Figura 2: Comparação entre os perfis topográficos de algumas montanhas.
 

De acordo com Faria (em publicação), montanhas de mesma origem geológica no mundo inteiro, produzidas por movimentos epirogenéticos em zonas de rifteamento originadas em antigas áreas de divergência de placas, também possuem escarpas com alturas similares às encontradas no Brasil, como ocorre nos países que circundam o Mar Vermelho (Sudão, Eritréia e Arábia Saudita), Oeste da Índia, Oeste da Namíbia, Sul da África do Sul, Oeste de Madagascar e Leste e Sudeste da Austrália.
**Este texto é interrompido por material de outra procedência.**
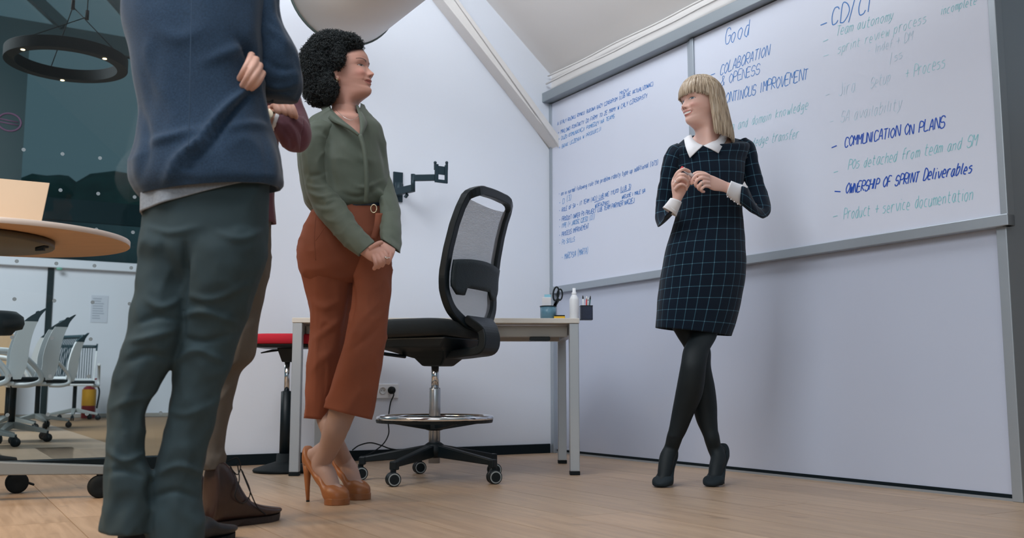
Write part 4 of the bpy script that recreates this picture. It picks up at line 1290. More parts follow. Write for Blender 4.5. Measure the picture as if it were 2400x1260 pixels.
def subdiv_region(me, Mi, sc, cuts=1):
    bm = bmesh.new(); bm.from_mesh(me)
    es = set()
    for f in bm.faces:
        c = Mi @ f.calc_center_median(); c = c/sc
        if c.y > .035 and .028 < c.z < .142 and abs(c.x) < .062:
            for e in f.edges: es.add(e)
    bmesh.ops.subdivide_edges(bm, edges=list(es), cuts=cuts, use_grid_fill=True)
    for f in bm.faces: f.smooth = True
    bm.to_mesh(me); bm.free()
def relax_neck(me, Mi, sc, it=14):
    bm = bmesh.new(); bm.from_mesh(me); sel = []
    for v in bm.verts:
        c = (Mi @ v.co)/sc
        if -.075 < c.z < .050 and c.y < .062 and abs(c.x) < .085 and c.y > -.11: sel.append(v)
    for _ in range(it): bmesh.ops.smooth_vert(bm, verts=sel, factor=.5, use_axis_x=True, use_axis_y=True, use_axis_z=True)
    bm.to_mesh(me); bm.free()
def paint(me, C):
    a = me.color_attributes.new('Col', 'FLOAT_COLOR', 'POINT')
    a.data.foreach_set('color', np.c_[C, np.ones(len(C))].astype(np.float32).ravel())
def coords(me):
    c = np.empty(len(me.vertices)*3, np.float64); me.vertices.foreach_get('co', c); return c.reshape(-1, 3)
def fold(me, folds):
    """raise (amp > 0) or sink soft creases along polylines given in pixels, on the side that faces the camera"""
    me.update()
    n = len(me.vertices)
    co = coords(me); no = np.empty(n*3); me.vertices.foreach_get('normal', no); no = no.reshape(-1, 3)
    d = co-np.array(CAMV); D = d[:, 1]*CT+d[:, 2]*ST
    px = 1200+F*d[:, 0]/D; py = 630-F*(-d[:, 1]*ST+d[:, 2]*CT)/D
    face = np.clip(-(no*d).sum(1)/np.linalg.norm(d, axis=1)*3, 0, 1)
    for pts, wd, amp in folds:
        best = np.full(n, 1e9); tt = np.zeros(n); L = 0
        segs = catmull(pts, 4)
        k = len(segs)-1
        for i in range(k):
            a, b = segs[i], segs[i+1]
            ab_ = b-a; l2 = (ab_**2).sum()
            t = np.clip(((px-a[0])*ab_[0]+(py-a[1])*ab_[1])/l2, 0, 1)
            q = np.hypot(px-a[0]-t*ab_[0], py-a[1]-t*ab_[1])
            m = q < best
            best[m] = q[m]; tt[m] = (i+t[m])/k
        w = np.exp(-(best/wd)**2)*np.sin(np.clip(tt, 0.02, .98)*math.pi)**.6*face
        co += no*(w*amp)[:, None]
    me.vertices.foreach_set('co', co.ravel()); me.update()
    return me
def plate(mb, inner, outer, th=0.003, mi=0, sub=5):
    """strip of cloth between two 3-D curves with real thickness"""
    A = catmull([tuple(p) for p in inner], sub); B = catmull([tuple(p) for p in outer], sub)
    k = min(len(A), len(B)); vs = []
    for i in range(k):
        a, b = Vector(A[i]), Vector(B[i])
        n_ = Vector((0, -1, 0)); t = (Vector(A[min(i+1, k-1)])-Vector(A[max(i-1, 0)]))
        n_ = t.cross(b-a)
        if n_.length < 1e-9: n_ = Vector((0, -1, 0))
        n_.normalize()
        if n_.y > 0: n_ = -n_
        mid = (a+b)/2+n_*0.003
        for p in (a, mid, b): vs.append(p+n_*th/2)
        for p in (a, mid, b): vs.append(p-n_*th/2)
    fs = []
    for i in range(k-1):
        o = i*6; q = o+6
        fs += [(o, o+1, q+1, q), (o+1, o+2, q+2, q+1), (o+4, o+3, q+3, q+4), (o+5, o+4, q+4, q+5), (o+3, o, q, q+3), (o+2, o+5, q+5, q+2)]
    o = (k-1)*6
    fs += [(0, 3, 4, 1), (1, 4, 5, 2), (o+1, o+4, o+3, o), (o+2, o+5, o+4, o+1)]
    return mb.add(vs, fs, True, mi)
def pump(parent, toe, dirv, L=0.205, h=0.10, wd=0.040, plat=0.0, mats=None, heel_r=(0.014, 0.005), lean=0.02):
    """high-heeled court shoe: toe = floor point under the toe tip, dirv = heading; returns (shoe object, frame function)"""
    f = Vector((dirv[0], dirv[1], 0)).normalized(); s = Vector((f.y, -f.x, 0)); toe = Vector((toe[0], toe[1], 0))
    P = lambda x, y, z: toe+s*x+f*(y-L)+EZ*z
    #      t    zb        zt          hw
    prof = [(0.00, h+.006, h+.056, .012), (.03, h-.004, h+.068, .024), (.10, h-.006, h+.058, .0305), (.22, h*.86-.004, h*.86+.038, .031), (.38, h*.58-.004, h*.58+.034, .030), (.52, h*.27+plat*.5, h*.27+plat+.036, .034),
            (.64, .004+plat*.3, plat+.048, .0395), (.76, .0025, plat+.044, .041), (.88, .002, plat+.034, .034), (.95, .003, plat+.026, .023), (1.0, .008, plat+.016, .007)]
    A = catmull(prof, 5); m = MB(); n = 28; vs = []
    for (t, zb, zt, hw) in A:
        hw = hw*wd/.041; zm = (zb+zt)/2; hz = (zt-zb)/2
        for j in range(n):
            w = 2*math.pi*j/n; c, q = math.cos(w), math.sin(w)
            e = 0.62
            vs.append(P(hw*math.copysign(abs(c)**e, c), t*L, zm+hz*math.copysign(abs(q)**(e if q < 0 else 0.9), q)))
    k = len(A)
    m.add(vs, [(i*n+j, i*n+(j+1) % n, (i+1)*n+(j+1) % n, (i+1)*n+j) for i in range(k-1) for j in range(n)]+[tuple(range(n-1, -1, -1)), tuple(range((k-1)*n, k*n))], True)
    sh = m.build('shoe', mats[0], parent)
    hb = MB()
    hb.tube([P(0, .014, h+.004), P(0, .010, h*.75), P(0, .012, h*.4), P(0, .016, 0.004)], [heel_r[0]*1.5, heel_r[0]*0.9, heel_r[0]*.62, heel_r[1]], 12)
    hb.build('heel', mats[1], sh)
    cp = MB(); cp.tube([P(0, .016, 0.0), P(0, .016, 0.006)], heel_r[1]+.0005, 12); cp.build('heel_tip', M['rubber'], sh)
    if plat:
        pb = MB(); vs = []; n2 = 40
        for zz in (0.0, plat*.92):
            for j in range(n2):
                w = 2*math.pi*j/n2
                t = .79+.215*math.sin(w); hw = wd*1.02*abs(math.cos(w))**.75*(1 if t < .86 else 1-.25*(t-.86)/.14)
                vs.append(P(math.copysign(hw, math.cos(w)), t*L, zz))
        pb.add(vs, [tuple(range(n2-1, -1, -1)), tuple(range(n2, 2*n2))]+[(i, (i+1) % n2, n2+(i+1) % n2, n2+i) for i in range(n2)])
        pb.build('platform', mats[2], sh, bevel=0.002)
    return sh, P
def foot(mb, P, up, calf, ankle, L, h, plat=0.0, rc=.040, ra=.032, k=1.0):
    """lower calf, ankle and foot as one tapering tube that runs down into a pump"""
    pts = [up, calf, ankle, P(0, L*.37, h*.68+.046), P(0, L*.53, h*.34+plat*.8+.040), P(0, L*.68, plat+.031), P(0, L*.86, plat+.020)]
    rs = [rc*.80, rc*.97, ra, .0335*k, .031*k, .027*k, .016*k]
    mb.tube([Vector(c[:3]) for c in catmull([tuple(p) for p in pts], 6)], [float(c[0]) for c in catmull([(r,) for r in rs], 6)], 24)
    mb.ball(P(0, L*.15, h+.026), (.025*k, .025*k, .032*k), 16, 10)
    mb.tube([ankle, ankle.lerp(P(0, L*.15, h+.03), .6), P(0, L*.16, h+.03)], [ra*.95, .028*k, .023*k], 20)
    return mb
# ---------------------------------------------------------------- blonde woman at the whiteboard
BY = 4.25
bl = thing('person', 'blonde woman in a dark plaid dress with white collar holding a marker', 'person', FL(1620, 1136))
# plaid wool
PLAID = bpy.data.materials.new('plaid_wool'); PLAID.use_nodes = True
nt = PLAID.node_tree; b = bsdf(PLAID); b.inputs['Roughness'].default_value = 0.9; b.inputs['Sheen Weight'].default_value = 0.1; b.inputs['Specular IOR Level'].default_value = 0.2
uvn = nt.nodes.new('ShaderNodeUVMap'); uvn.uv_map = 'uv'
sp = nt.nodes.new('ShaderNodeSeparateXYZ'); nt.links.new(uvn.outputs[0], sp.inputs[0])
masks = []
for out, per, wd in (('X', 0.0385, 0.036), ('Y', 0.050, 0.031)):
    d = nt.nodes.new('ShaderNodeMath'); d.operation = 'DIVIDE'; d.inputs[1].default_value = per; nt.links.new(sp.outputs[out], d.inputs[0])
    fr = nt.nodes.new('ShaderNodeMath'); fr.operation = 'FRACT'; nt.links.new(d.outputs[0], fr.inputs[0])
    sb = nt.nodes.new('ShaderNodeMath'); sb.operation = 'SUBTRACT'; sb.inputs[1].default_value = 0.5; nt.links.new(fr.outputs[0], sb.inputs[0])
    ab_ = nt.nodes.new('ShaderNodeMath'); ab_.operation = 'ABSOLUTE'; nt.links.new(sb.outputs[0], ab_.inputs[0])
    mr = nt.nodes.new('ShaderNodeMapRange'); mr.inputs[1].default_value = wd*0.55; mr.inputs[2].default_value = wd*1.2; mr.inputs[3].default_value = 1; mr.inputs[4].default_value = 0
    nt.links.new(ab_.outputs[0], mr.inputs[0]); masks.append(mr)
ad = nt.nodes.new('ShaderNodeMath'); ad.operation = 'ADD'; nt.links.new(masks[0].outputs[0], ad.inputs[0]); nt.links.new(masks[1].outputs[0], ad.inputs[1])
rp = nt.nodes.new('ShaderNodeValToRGB')
rp.color_ramp.elements[0].color = (*S(8, 24, 40), 1); rp.color_ramp.elements[1].color = (*S(128, 160, 172), 1)
el = rp.color_ramp.elements.new(0.5); el.color = (*S(52, 88, 106), 1)
hv = nt.nodes.new('ShaderNodeMath'); hv.operation = 'MULTIPLY'; hv.inputs[1].default_value = 0.5
nt.links.new(ad.outputs[0], hv.inputs[0]); nt.links.new(hv.outputs[0], rp.inputs[0]); nt.links.new(rp.outputs[0], b.inputs['Base Color'])
nz = nt.nodes.new('ShaderNodeTexNoise'); nz.inputs['Scale'].default_value = 700; bp = nt.nodes.new('ShaderNodeBump'); bp.inputs['Strength'].default_value = 0.35; bp.inputs['Distance'].default_value = 0.001
tcn = nt.nodes.new('ShaderNodeTexCoord'); nt.links.new(tcn.outputs['Object'], nz.inputs['Vector'])
nt.links.new(nz.outputs[0], bp.inputs['Height']); nt.links.new(bp.outputs[0], b.inputs['Normal'])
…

As maiores escarpas produzidas por movimentos epirogenéticos possuem altura entre 1.200 e 1.400 m em montanhas com altitudes de até 3.000 m. Elas se situam em áreas onde ocorreu forte glaciação no Pleistoceno e ainda estão sob ação de geleiras, como ocorre na Ilha de Baffin (Norte do Canadá), no Oeste da Antártica, Oeste e Leste da Groenlândia e Oeste da Noruega. Seria este o limite de altura das escarpas das montanhas produzidas por epirogênese?

3.2 Outras considerações

Tem sido dito pela mídia que a Ilha Havaí é a maior montanha da Terra, porque a base se situa a 5.000 de profundidade, o que forma um desnível de aproximadamente 9.200 m. Entretanto, a inclinação das vertentes submersas é baixa, em torno de 10º, em função de ser uma área de deposição submersa em meio hídrico. A ilha se parece mais com um platô vulcânico do que a uma montanha, e sobre ele formaram-se dois grandes vulcões, além de montanhas menores. Os mapas, especialmente os de pequena escala, trabalham com escalas verticais exageradas e isso pode promover interpretações erradas. De qualquer forma, um dos parâmetros para definir montanha é a declividade acentuada das vertentes, resta saber o que significa inclinação “acentuada”. Os dados obtidos mostram que a afirmação de montanhistas de que o Monte McKinley ou Denali, é a maior montanha terrestre em área continental não é correta, a maior pode ser o Dhaulagiri (8.167 m), com altura aproximada de 5.700 m. O Everest (8.850 m), obviamente, continua sendo a de maior altitude.

Conclusão

Este trabalho torna-se útil porque este tipo de discussão faz parte de um importante referencial da geomorfologia, mas visa ainda dar uma contribuição no que refere à classificação das montanhas em função da altura, porque, de acordo com a bibliografia consultada, ainda carece de discussões específicas. Nota: O autor é montanhista há 25 anos, tendo escalado e feito observações em muitas montanhas nos Andes (Chile, Argentina, Peru e na região da Patagônia), nos Alpes (Suíça, França e Itália), nos Atlas (Marrocos), nas Montanhas Rochosas (Canadá e EUA), no North Cascades (EUA e Canadá), nos Apalaches (EUA), na Cadeia do Alasca (EUA) e em boa parte do território brasileiro.